--- What the task requires ---
Copy verbatim the material from its first line to the line that holds "edged joist', 'board')", including that line.

--- Source material ---

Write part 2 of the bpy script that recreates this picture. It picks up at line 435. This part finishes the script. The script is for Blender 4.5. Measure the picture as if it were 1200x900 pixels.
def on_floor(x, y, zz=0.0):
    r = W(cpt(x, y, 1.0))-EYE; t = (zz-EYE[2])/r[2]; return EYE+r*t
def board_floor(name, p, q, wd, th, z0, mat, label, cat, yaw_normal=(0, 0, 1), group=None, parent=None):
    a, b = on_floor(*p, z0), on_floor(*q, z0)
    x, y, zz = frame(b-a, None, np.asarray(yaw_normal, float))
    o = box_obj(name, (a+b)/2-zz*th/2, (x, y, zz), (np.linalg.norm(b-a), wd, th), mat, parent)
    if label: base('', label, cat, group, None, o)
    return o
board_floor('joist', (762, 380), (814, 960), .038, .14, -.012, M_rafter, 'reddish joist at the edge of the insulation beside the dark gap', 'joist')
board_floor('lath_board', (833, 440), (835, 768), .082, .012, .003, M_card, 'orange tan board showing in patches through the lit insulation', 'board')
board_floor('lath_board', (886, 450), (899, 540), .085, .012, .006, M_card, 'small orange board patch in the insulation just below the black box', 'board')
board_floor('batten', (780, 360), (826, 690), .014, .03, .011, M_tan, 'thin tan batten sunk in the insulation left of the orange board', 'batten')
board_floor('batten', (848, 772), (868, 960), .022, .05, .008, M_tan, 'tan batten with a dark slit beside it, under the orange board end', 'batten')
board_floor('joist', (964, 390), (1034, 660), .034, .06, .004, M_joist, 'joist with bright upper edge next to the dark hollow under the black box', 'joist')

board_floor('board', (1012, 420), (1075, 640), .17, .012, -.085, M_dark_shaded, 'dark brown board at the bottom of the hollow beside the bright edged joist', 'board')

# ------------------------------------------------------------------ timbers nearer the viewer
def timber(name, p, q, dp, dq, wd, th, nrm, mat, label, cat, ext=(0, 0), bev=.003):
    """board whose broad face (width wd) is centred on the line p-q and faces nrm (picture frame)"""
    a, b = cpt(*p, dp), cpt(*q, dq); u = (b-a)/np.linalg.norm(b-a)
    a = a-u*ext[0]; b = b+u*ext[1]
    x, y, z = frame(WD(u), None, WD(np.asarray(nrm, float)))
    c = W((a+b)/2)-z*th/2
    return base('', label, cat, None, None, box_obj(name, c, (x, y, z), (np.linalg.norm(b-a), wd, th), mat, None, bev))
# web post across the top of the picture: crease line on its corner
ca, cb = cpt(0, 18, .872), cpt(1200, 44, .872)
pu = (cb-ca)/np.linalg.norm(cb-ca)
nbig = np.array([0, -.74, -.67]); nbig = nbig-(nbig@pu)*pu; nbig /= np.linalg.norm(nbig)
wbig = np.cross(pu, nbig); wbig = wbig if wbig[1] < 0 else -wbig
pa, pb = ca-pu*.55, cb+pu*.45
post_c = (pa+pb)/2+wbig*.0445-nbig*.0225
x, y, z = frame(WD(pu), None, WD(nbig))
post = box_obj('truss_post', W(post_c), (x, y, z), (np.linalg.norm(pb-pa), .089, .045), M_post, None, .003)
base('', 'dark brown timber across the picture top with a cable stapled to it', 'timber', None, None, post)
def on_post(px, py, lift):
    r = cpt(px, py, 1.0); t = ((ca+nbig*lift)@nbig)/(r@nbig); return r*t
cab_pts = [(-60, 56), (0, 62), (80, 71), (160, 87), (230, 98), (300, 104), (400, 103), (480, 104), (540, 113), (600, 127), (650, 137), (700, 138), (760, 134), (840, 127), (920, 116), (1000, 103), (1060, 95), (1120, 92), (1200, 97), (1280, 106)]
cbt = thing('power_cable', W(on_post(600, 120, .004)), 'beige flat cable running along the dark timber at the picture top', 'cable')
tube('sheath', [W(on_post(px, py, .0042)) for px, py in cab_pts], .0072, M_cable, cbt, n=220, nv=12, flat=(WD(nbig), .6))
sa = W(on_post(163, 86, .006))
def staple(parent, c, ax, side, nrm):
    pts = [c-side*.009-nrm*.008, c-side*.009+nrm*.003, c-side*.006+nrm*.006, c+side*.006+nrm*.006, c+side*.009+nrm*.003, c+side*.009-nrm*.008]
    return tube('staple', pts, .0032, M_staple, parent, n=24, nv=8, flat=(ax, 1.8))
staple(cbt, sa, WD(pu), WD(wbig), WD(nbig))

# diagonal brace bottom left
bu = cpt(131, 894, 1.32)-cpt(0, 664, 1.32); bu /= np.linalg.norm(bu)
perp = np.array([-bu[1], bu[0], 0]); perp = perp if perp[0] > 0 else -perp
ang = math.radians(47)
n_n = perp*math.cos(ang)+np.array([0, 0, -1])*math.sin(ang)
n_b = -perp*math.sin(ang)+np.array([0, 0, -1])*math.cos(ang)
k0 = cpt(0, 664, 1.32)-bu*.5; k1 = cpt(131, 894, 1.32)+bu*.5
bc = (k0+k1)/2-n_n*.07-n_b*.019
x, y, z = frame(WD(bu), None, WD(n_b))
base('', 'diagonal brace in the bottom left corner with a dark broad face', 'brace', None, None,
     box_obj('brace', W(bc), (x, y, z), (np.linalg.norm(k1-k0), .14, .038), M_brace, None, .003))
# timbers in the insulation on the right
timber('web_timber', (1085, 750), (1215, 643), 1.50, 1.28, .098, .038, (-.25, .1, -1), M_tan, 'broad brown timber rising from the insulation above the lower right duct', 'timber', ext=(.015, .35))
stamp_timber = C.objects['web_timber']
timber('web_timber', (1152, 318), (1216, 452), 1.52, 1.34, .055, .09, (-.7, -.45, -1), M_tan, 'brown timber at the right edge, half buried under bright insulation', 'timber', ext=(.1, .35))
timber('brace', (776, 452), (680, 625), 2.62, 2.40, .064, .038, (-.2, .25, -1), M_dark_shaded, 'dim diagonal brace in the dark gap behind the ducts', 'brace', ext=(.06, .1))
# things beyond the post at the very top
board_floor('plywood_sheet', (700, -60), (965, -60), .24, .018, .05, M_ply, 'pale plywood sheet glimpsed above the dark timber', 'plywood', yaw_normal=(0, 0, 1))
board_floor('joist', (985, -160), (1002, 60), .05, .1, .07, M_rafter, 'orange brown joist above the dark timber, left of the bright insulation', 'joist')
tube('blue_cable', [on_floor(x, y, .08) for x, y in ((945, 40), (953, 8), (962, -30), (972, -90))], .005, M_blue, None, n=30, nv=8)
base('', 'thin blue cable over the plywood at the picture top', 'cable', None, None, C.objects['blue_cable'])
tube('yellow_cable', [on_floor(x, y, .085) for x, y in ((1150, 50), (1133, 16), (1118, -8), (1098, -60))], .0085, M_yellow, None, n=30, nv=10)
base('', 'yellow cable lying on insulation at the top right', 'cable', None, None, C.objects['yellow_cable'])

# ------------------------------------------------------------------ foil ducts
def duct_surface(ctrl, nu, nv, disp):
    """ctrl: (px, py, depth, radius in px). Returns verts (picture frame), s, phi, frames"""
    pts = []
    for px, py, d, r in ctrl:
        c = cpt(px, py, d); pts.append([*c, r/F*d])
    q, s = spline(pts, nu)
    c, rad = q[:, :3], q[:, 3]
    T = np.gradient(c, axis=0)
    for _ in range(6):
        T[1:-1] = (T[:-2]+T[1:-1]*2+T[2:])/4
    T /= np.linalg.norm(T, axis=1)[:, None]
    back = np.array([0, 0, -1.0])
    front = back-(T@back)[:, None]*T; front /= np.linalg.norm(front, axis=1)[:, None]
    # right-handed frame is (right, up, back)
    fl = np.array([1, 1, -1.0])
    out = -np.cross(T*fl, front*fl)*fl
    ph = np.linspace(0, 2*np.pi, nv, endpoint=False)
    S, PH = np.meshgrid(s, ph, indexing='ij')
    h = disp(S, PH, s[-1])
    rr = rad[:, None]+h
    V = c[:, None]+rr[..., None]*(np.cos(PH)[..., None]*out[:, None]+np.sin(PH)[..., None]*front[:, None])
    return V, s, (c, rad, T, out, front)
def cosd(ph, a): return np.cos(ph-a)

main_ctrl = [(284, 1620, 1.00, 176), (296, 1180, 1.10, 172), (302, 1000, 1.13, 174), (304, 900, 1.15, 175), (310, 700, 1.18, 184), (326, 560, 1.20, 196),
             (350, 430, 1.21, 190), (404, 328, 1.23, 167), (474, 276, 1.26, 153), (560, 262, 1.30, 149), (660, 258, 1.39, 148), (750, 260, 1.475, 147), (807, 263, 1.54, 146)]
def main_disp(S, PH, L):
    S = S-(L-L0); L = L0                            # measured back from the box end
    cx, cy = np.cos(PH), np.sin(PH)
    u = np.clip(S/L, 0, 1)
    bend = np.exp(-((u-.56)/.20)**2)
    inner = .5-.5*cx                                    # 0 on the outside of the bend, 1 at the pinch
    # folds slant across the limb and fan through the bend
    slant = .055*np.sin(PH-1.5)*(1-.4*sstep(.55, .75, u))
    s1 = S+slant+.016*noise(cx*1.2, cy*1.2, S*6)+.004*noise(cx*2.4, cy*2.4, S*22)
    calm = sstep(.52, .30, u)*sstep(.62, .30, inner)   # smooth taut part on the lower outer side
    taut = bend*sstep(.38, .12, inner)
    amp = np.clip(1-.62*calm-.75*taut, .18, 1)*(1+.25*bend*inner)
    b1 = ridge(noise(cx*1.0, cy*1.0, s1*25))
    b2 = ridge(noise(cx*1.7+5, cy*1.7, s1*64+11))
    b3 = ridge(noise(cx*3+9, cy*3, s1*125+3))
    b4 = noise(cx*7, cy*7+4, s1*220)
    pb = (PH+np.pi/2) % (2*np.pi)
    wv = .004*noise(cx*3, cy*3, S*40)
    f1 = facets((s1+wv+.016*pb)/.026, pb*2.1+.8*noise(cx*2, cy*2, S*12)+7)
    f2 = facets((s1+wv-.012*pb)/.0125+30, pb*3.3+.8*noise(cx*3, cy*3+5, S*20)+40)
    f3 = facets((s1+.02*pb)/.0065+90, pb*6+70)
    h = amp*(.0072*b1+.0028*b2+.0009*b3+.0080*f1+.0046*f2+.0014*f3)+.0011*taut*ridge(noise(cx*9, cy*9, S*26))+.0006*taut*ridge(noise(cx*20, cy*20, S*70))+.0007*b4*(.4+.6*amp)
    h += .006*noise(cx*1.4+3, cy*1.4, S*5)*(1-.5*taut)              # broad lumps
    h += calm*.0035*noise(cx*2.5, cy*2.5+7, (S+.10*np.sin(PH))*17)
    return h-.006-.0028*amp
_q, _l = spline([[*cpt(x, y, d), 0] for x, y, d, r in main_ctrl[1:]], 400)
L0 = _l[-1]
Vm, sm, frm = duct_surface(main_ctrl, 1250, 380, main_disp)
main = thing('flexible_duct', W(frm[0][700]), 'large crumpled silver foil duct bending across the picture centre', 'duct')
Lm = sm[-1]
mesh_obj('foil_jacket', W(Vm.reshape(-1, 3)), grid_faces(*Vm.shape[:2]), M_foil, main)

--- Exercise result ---
Write part 2 of the bpy script that recreates this picture. It picks up at line 435. This part finishes the script. The script is for Blender 4.5. Measure the picture as if it were 1200x900 pixels.
def on_floor(x, y, zz=0.0):
    r = W(cpt(x, y, 1.0))-EYE; t = (zz-EYE[2])/r[2]; return EYE+r*t
def board_floor(name, p, q, wd, th, z0, mat, label, cat, yaw_normal=(0, 0, 1), group=None, parent=None):
    a, b = on_floor(*p, z0), on_floor(*q, z0)
    x, y, zz = frame(b-a, None, np.asarray(yaw_normal, float))
    o = box_obj(name, (a+b)/2-zz*th/2, (x, y, zz), (np.linalg.norm(b-a), wd, th), mat, parent)
    if label: base('', label, cat, group, None, o)
    return o
board_floor('joist', (762, 380), (814, 960), .038, .14, -.012, M_rafter, 'reddish joist at the edge of the insulation beside the dark gap', 'joist')
board_floor('lath_board', (833, 440), (835, 768), .082, .012, .003, M_card, 'orange tan board showing in patches through the lit insulation', 'board')
board_floor('lath_board', (886, 450), (899, 540), .085, .012, .006, M_card, 'small orange board patch in the insulation just below the black box', 'board')
board_floor('batten', (780, 360), (826, 690), .014, .03, .011, M_tan, 'thin tan batten sunk in the insulation left of the orange board', 'batten')
board_floor('batten', (848, 772), (868, 960), .022, .05, .008, M_tan, 'tan batten with a dark slit beside it, under the orange board end', 'batten')
board_floor('joist', (964, 390), (1034, 660), .034, .06, .004, M_joist, 'joist with bright upper edge next to the dark hollow under the black box', 'joist')

board_floor('board', (1012, 420), (1075, 640), .17, .012, -.085, M_dark_shaded, 'dark brown board at the bottom of the hollow beside the bright edged joist', 'board')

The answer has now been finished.